» **Raw data**
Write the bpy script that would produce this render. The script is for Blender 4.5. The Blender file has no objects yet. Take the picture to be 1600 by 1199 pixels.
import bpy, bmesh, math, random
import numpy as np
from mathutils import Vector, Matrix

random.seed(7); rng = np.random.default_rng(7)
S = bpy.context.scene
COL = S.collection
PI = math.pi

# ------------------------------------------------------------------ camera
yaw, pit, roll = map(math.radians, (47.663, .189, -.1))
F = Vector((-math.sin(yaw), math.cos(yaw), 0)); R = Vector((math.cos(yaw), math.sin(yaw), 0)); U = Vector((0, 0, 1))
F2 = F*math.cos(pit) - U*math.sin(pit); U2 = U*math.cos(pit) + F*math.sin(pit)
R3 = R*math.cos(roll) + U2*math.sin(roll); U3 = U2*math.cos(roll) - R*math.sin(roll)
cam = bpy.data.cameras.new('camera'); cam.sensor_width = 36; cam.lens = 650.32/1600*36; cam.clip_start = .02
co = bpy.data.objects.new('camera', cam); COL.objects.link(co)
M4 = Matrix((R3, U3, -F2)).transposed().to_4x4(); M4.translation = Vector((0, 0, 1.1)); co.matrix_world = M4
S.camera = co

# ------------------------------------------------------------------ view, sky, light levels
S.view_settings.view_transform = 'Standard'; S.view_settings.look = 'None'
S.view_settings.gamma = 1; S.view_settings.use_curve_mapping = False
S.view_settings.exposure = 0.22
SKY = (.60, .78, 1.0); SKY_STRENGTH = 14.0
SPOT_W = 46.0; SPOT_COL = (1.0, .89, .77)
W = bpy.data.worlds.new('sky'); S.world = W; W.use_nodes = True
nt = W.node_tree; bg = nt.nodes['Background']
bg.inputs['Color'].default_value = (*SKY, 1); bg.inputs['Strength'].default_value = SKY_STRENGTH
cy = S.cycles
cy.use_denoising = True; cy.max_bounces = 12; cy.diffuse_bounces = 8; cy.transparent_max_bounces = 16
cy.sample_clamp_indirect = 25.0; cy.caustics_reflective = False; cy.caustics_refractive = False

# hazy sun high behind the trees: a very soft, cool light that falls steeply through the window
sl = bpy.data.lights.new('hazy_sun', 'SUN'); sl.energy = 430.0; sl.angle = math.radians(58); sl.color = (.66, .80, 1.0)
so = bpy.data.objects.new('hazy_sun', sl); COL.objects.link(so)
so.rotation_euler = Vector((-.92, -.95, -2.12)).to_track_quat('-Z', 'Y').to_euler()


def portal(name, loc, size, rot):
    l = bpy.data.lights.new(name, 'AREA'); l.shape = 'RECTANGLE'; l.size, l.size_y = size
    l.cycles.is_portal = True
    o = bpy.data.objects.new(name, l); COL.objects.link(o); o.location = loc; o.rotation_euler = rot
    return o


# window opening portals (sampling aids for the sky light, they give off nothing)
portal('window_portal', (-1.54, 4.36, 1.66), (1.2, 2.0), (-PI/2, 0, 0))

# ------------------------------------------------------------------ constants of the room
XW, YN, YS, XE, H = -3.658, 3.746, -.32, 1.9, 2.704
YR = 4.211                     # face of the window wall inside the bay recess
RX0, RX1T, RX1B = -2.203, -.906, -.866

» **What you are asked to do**
Type out all of the material again, word for word.

» **Expected answer**
Write the bpy script that would produce this render. The script is for Blender 4.5. The Blender file has no objects yet. Take the picture to be 1600 by 1199 pixels.
import bpy, bmesh, math, random
import numpy as np
from mathutils import Vector, Matrix

random.seed(7); rng = np.random.default_rng(7)
S = bpy.context.scene
COL = S.collection
PI = math.pi

# ------------------------------------------------------------------ camera
yaw, pit, roll = map(math.radians, (47.663, .189, -.1))
F = Vector((-math.sin(yaw), math.cos(yaw), 0)); R = Vector((math.cos(yaw), math.sin(yaw), 0)); U = Vector((0, 0, 1))
F2 = F*math.cos(pit) - U*math.sin(pit); U2 = U*math.cos(pit) + F*math.sin(pit)
R3 = R*math.cos(roll) + U2*math.sin(roll); U3 = U2*math.cos(roll) - R*math.sin(roll)
cam = bpy.data.cameras.new('camera'); cam.sensor_width = 36; cam.lens = 650.32/1600*36; cam.clip_start = .02
co = bpy.data.objects.new('camera', cam); COL.objects.link(co)
M4 = Matrix((R3, U3, -F2)).transposed().to_4x4(); M4.translation = Vector((0, 0, 1.1)); co.matrix_world = M4
S.camera = co

# ------------------------------------------------------------------ view, sky, light levels
S.view_settings.view_transform = 'Standard'; S.view_settings.look = 'None'
S.view_settings.gamma = 1; S.view_settings.use_curve_mapping = False
S.view_settings.exposure = 0.22
SKY = (.60, .78, 1.0); SKY_STRENGTH = 14.0
SPOT_W = 46.0; SPOT_COL = (1.0, .89, .77)
W = bpy.data.worlds.new('sky'); S.world = W; W.use_nodes = True
nt = W.node_tree; bg = nt.nodes['Background']
bg.inputs['Color'].default_value = (*SKY, 1); bg.inputs['Strength'].default_value = SKY_STRENGTH
cy = S.cycles
cy.use_denoising = True; cy.max_bounces = 12; cy.diffuse_bounces = 8; cy.transparent_max_bounces = 16
cy.sample_clamp_indirect = 25.0; cy.caustics_reflective = False; cy.caustics_refractive = False

# hazy sun high behind the trees: a very soft, cool light that falls steeply through the window
sl = bpy.data.lights.new('hazy_sun', 'SUN'); sl.energy = 430.0; sl.angle = math.radians(58); sl.color = (.66, .80, 1.0)
so = bpy.data.objects.new('hazy_sun', sl); COL.objects.link(so)
so.rotation_euler = Vector((-.92, -.95, -2.12)).to_track_quat('-Z', 'Y').to_euler()


def portal(name, loc, size, rot):
    l = bpy.data.lights.new(name, 'AREA'); l.shape = 'RECTANGLE'; l.size, l.size_y = size
    l.cycles.is_portal = True
    o = bpy.data.objects.new(name, l); COL.objects.link(o); o.location = loc; o.rotation_euler = rot
    return o


# window opening portals (sampling aids for the sky light, they give off nothing)
portal('window_portal', (-1.54, 4.36, 1.66), (1.2, 2.0), (-PI/2, 0, 0))

# ------------------------------------------------------------------ constants of the room
XW, YN, YS, XE, H = -3.658, 3.746, -.32, 1.9, 2.704
YR = 4.211                     # face of the window wall inside the bay recess
RX0, RX1T, RX1B = -2.203, -.906, -.866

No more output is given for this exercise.